== Written exercise ==
Nothing but the lines from the line that contains "1447 pixels high." through the line that contains "COL = SC.collection" should appear in the output, each reproduced exactly.

*-*-*

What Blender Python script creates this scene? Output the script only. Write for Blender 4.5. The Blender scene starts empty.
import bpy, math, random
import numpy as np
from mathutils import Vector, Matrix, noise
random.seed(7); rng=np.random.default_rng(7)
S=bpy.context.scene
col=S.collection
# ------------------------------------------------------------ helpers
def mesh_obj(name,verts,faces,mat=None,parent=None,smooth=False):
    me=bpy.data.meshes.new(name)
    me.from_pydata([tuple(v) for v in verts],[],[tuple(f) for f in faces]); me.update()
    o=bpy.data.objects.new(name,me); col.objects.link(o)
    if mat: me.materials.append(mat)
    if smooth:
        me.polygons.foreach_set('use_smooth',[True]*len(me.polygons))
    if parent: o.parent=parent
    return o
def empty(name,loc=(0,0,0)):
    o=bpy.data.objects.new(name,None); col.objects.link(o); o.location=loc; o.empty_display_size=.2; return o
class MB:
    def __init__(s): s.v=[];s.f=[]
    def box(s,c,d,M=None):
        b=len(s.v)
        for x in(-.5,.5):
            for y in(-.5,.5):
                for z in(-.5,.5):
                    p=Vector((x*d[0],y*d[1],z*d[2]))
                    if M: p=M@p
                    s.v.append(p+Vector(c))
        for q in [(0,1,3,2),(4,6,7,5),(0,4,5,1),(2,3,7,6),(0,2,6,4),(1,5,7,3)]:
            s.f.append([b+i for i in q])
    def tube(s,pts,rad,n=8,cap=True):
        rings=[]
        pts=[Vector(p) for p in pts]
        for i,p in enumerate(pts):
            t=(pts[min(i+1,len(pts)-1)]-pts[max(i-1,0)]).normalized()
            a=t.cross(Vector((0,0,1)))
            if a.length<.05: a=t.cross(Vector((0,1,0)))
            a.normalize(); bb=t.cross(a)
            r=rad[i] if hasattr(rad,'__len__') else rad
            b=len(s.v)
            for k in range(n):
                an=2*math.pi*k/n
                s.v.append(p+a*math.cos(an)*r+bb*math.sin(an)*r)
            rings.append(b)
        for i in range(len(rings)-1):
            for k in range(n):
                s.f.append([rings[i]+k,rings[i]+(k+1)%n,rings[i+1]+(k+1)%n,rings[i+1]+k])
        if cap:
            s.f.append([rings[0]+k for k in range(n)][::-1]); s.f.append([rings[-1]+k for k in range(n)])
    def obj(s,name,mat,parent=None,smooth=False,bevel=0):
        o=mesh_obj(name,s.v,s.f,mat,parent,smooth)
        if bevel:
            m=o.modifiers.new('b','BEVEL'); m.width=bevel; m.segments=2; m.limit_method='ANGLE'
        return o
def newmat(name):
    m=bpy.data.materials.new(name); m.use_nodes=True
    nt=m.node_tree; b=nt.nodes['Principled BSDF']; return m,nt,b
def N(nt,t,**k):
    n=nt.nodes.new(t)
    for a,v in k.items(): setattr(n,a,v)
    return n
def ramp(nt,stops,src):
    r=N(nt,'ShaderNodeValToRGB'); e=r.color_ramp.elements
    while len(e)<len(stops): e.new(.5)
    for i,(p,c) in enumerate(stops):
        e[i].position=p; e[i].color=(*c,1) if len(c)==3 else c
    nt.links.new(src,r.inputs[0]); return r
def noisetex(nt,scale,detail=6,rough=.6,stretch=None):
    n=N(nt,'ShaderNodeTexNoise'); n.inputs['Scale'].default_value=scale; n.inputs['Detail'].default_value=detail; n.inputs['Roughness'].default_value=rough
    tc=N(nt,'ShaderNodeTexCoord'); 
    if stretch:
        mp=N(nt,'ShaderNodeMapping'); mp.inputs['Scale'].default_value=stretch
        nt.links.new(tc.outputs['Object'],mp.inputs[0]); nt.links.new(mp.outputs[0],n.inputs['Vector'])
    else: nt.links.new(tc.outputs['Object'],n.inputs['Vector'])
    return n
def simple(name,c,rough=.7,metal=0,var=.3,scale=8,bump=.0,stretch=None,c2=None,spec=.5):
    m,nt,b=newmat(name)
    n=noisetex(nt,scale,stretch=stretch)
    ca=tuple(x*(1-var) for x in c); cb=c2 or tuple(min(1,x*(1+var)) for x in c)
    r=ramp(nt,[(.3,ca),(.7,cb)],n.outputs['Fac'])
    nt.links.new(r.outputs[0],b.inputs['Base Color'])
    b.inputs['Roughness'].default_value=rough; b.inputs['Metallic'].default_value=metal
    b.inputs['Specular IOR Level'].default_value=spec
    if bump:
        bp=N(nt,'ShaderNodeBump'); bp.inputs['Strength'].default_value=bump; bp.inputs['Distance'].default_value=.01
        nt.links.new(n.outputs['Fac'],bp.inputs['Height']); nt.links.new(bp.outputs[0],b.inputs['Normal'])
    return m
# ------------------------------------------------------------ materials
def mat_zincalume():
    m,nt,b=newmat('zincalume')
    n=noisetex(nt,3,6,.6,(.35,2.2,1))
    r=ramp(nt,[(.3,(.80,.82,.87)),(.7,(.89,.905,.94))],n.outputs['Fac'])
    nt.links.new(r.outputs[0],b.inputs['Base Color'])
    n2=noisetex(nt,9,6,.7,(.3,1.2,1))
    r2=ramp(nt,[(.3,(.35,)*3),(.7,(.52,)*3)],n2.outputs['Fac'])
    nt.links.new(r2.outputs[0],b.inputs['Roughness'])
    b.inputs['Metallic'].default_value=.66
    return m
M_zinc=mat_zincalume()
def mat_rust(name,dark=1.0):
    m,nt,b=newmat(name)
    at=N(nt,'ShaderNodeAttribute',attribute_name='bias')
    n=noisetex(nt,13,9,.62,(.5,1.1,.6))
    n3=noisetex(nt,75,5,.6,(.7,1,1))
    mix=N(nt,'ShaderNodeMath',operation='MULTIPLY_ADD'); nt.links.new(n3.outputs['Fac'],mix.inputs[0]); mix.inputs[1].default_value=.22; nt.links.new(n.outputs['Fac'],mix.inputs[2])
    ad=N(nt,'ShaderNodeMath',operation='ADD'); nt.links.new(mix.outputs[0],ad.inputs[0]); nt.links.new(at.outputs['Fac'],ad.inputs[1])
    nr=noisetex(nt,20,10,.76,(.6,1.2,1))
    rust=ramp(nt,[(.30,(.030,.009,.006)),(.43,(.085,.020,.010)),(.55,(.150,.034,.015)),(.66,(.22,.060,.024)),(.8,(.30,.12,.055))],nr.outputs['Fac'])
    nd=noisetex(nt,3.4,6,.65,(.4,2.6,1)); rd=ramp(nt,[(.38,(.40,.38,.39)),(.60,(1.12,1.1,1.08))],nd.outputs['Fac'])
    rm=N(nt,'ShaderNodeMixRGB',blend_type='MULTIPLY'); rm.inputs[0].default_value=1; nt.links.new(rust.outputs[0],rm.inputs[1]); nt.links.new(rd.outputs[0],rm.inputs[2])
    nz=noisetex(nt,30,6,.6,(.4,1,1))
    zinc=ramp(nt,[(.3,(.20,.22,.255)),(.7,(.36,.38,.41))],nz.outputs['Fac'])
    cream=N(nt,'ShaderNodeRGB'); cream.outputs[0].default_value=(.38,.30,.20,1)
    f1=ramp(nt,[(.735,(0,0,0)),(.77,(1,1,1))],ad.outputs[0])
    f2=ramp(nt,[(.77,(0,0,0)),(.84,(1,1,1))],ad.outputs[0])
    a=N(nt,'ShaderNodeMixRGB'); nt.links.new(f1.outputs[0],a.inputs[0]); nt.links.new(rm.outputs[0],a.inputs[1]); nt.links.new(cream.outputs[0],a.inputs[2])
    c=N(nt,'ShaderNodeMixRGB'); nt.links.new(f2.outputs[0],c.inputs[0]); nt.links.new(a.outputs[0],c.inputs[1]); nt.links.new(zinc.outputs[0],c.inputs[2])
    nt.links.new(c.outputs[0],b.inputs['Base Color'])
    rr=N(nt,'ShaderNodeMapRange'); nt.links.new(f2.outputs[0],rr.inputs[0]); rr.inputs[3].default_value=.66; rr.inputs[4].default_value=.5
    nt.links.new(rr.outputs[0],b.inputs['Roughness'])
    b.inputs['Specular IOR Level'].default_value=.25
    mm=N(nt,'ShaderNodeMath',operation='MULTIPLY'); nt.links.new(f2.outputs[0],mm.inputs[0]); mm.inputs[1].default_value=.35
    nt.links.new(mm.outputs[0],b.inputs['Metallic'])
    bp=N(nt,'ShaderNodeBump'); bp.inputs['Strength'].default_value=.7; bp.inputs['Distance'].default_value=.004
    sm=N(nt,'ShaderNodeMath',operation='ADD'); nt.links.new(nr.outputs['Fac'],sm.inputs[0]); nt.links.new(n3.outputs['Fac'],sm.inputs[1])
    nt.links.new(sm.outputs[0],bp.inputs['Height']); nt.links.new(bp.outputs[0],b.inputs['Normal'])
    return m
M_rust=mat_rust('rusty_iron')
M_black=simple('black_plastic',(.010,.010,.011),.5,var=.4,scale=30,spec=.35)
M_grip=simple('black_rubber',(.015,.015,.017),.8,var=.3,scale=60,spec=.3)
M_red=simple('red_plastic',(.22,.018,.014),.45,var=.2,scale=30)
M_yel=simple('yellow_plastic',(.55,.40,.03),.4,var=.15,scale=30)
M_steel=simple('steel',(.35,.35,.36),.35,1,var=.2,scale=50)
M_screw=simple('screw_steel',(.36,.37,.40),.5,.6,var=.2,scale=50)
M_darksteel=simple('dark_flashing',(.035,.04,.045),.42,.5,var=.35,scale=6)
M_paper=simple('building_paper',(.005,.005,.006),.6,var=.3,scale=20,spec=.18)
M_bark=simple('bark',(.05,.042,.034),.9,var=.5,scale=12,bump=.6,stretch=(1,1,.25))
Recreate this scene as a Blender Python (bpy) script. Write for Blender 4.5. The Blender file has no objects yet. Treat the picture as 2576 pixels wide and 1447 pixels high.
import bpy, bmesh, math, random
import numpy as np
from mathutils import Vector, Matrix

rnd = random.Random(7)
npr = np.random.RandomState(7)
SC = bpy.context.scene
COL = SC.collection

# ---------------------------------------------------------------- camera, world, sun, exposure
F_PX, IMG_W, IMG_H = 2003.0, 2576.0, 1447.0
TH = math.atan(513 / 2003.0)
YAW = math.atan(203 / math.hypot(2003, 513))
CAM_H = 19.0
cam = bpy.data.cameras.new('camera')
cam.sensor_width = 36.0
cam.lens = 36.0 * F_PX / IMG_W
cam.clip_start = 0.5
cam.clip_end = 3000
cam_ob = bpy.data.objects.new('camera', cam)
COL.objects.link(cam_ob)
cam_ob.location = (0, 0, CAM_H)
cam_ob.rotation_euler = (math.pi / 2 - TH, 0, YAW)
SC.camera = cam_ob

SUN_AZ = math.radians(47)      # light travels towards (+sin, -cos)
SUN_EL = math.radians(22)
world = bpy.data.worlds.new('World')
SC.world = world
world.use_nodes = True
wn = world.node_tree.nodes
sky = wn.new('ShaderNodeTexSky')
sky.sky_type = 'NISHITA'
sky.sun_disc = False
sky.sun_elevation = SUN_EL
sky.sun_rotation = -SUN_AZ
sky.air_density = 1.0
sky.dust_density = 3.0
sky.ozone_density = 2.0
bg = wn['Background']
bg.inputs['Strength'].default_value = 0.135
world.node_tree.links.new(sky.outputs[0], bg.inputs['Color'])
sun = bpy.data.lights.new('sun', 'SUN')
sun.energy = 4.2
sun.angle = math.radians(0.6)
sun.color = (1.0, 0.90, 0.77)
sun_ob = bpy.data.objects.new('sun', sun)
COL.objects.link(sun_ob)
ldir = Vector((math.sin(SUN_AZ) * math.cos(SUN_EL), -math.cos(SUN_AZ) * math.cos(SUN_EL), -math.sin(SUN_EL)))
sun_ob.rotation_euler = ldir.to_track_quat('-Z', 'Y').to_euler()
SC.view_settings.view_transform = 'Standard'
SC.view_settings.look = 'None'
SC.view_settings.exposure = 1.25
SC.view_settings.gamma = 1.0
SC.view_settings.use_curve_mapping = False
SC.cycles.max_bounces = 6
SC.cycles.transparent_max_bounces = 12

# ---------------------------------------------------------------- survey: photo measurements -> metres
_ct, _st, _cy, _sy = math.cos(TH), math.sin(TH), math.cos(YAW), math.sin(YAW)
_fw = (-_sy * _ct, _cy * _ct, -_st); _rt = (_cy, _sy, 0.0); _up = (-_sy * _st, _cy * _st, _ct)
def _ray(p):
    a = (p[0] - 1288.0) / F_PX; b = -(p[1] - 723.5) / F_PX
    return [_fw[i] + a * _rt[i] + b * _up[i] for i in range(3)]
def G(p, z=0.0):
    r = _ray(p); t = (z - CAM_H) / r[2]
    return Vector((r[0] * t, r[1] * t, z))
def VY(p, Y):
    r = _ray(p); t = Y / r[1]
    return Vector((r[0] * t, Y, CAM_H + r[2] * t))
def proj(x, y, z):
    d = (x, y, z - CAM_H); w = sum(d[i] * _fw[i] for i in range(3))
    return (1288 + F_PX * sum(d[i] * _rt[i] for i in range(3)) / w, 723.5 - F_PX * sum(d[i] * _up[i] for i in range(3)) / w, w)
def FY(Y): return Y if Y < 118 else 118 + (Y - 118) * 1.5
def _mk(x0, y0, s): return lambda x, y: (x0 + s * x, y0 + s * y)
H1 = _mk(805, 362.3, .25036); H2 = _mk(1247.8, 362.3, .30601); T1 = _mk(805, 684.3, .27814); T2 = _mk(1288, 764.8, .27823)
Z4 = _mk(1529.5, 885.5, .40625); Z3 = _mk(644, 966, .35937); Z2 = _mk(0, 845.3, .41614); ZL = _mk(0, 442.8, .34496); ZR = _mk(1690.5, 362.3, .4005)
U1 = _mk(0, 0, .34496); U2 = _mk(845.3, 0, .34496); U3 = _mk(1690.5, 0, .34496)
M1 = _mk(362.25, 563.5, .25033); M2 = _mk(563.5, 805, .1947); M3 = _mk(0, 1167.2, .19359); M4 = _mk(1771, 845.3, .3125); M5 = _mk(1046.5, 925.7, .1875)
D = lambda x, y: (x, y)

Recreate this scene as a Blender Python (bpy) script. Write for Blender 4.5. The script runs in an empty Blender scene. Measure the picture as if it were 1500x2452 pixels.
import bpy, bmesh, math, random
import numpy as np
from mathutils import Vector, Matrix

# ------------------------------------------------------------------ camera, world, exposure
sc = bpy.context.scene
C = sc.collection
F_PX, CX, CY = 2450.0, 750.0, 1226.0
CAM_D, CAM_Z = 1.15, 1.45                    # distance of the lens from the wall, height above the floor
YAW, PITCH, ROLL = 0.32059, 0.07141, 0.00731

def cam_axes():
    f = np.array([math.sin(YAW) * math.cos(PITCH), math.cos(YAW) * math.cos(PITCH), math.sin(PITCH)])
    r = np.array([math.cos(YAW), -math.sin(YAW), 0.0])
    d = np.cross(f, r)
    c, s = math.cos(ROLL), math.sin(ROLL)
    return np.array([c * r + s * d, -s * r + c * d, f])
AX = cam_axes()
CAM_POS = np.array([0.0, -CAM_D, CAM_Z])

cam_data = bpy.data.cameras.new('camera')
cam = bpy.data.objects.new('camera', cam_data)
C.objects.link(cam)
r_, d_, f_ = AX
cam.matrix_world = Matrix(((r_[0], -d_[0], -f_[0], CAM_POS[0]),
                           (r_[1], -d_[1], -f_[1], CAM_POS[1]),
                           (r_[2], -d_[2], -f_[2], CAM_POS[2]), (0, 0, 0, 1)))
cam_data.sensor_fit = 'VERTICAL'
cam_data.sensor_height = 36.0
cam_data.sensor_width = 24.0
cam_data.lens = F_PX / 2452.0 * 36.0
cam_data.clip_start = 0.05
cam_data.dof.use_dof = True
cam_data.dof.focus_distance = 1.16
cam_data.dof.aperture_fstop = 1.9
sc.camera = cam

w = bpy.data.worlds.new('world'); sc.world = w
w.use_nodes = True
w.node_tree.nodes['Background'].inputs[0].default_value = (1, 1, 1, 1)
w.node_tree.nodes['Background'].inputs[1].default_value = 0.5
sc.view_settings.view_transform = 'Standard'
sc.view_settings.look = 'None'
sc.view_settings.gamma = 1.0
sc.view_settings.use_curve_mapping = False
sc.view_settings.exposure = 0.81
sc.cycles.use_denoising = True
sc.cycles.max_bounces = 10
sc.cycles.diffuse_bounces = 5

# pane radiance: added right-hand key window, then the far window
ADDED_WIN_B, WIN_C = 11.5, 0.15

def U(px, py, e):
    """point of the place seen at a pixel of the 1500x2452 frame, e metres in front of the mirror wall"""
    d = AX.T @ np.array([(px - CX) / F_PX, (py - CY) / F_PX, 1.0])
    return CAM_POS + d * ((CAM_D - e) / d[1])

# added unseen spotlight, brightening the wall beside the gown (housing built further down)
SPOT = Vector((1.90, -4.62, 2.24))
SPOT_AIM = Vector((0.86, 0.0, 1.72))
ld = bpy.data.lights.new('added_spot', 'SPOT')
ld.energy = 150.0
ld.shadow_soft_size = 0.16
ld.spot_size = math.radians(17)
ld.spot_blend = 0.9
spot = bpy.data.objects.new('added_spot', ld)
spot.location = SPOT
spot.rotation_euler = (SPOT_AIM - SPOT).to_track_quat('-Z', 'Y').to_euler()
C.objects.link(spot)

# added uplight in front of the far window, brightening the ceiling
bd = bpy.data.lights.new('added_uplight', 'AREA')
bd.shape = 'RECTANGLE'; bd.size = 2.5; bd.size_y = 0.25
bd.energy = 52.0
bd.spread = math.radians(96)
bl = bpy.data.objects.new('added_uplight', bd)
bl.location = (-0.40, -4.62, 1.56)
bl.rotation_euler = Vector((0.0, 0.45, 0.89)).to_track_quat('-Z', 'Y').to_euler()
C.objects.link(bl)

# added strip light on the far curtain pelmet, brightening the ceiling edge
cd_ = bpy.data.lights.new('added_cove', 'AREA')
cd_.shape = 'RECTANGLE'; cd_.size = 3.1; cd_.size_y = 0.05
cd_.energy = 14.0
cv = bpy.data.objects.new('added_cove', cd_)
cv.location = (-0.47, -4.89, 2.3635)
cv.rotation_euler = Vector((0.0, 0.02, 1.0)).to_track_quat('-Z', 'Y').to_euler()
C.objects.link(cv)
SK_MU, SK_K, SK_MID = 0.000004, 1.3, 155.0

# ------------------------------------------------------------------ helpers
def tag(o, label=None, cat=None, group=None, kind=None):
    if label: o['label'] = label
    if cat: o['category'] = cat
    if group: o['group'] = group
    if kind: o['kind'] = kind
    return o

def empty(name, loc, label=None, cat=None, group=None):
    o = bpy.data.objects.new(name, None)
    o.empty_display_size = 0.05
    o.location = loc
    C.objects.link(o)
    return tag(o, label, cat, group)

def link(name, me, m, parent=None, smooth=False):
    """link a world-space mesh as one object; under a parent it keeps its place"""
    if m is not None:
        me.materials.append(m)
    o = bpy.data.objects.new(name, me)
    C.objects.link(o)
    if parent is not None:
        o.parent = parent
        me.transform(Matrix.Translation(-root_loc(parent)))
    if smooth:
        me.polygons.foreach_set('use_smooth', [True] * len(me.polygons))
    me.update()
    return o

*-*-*

== Answer for this exercise ==
Recreate this scene as a Blender Python (bpy) script. Write for Blender 4.5. The Blender file has no objects yet. Treat the picture as 2576 pixels wide and 1447 pixels high.
import bpy, bmesh, math, random
import numpy as np
from mathutils import Vector, Matrix

rnd = random.Random(7)
npr = np.random.RandomState(7)
SC = bpy.context.scene
COL = SC.collection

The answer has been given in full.